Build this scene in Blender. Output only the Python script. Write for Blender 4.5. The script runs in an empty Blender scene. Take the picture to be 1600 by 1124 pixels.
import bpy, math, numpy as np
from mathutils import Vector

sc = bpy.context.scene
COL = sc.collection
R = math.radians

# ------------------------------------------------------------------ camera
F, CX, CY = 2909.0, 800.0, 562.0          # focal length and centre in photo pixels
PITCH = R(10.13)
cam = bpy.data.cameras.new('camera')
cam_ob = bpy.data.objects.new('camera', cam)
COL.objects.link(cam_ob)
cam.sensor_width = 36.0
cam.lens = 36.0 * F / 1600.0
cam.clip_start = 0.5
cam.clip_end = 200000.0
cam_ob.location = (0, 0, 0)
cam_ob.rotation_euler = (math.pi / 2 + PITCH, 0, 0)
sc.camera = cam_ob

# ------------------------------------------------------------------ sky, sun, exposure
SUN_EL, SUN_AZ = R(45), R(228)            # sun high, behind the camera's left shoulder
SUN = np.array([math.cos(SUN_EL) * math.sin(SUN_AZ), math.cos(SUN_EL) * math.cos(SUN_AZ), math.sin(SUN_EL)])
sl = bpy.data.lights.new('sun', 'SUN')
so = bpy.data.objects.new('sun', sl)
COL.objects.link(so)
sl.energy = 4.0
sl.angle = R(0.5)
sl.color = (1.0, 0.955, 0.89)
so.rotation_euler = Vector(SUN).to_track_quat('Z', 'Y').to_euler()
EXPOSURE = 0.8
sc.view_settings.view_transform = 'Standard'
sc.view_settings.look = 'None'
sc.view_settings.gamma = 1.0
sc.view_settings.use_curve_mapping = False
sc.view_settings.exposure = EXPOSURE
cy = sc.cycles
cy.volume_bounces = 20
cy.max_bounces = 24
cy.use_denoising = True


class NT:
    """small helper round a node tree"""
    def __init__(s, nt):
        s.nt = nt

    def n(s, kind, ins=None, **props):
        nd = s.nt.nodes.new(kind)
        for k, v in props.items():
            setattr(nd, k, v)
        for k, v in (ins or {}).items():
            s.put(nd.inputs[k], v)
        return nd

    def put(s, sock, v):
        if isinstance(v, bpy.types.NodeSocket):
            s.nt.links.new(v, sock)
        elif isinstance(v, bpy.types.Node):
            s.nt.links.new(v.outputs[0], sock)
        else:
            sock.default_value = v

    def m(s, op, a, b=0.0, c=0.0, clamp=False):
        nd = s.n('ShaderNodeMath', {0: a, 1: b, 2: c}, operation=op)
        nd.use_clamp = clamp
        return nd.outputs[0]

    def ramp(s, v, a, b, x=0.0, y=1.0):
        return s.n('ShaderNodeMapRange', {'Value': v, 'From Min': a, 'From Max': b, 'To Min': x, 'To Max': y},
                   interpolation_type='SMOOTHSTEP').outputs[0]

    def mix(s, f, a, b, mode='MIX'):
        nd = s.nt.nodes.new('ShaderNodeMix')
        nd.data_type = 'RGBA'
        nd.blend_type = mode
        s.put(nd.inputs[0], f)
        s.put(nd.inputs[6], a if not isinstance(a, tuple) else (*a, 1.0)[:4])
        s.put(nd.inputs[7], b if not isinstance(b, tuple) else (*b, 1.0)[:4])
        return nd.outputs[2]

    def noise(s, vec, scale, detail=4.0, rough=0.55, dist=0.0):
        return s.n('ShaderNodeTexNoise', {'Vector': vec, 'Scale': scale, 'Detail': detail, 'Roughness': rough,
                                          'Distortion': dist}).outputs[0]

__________

* **PROBLEM DESCRIPTION**: Copy out the listing above, line by line and exactly, from its first line to the line holding "R = math.radians", inclusive.

* **CORRECT ANSWER**:
Build this scene in Blender. Output only the Python script. Write for Blender 4.5. The script runs in an empty Blender scene. Take the picture to be 1600 by 1124 pixels.
import bpy, math, numpy as np
from mathutils import Vector

sc = bpy.context.scene
COL = sc.collection
R = math.radians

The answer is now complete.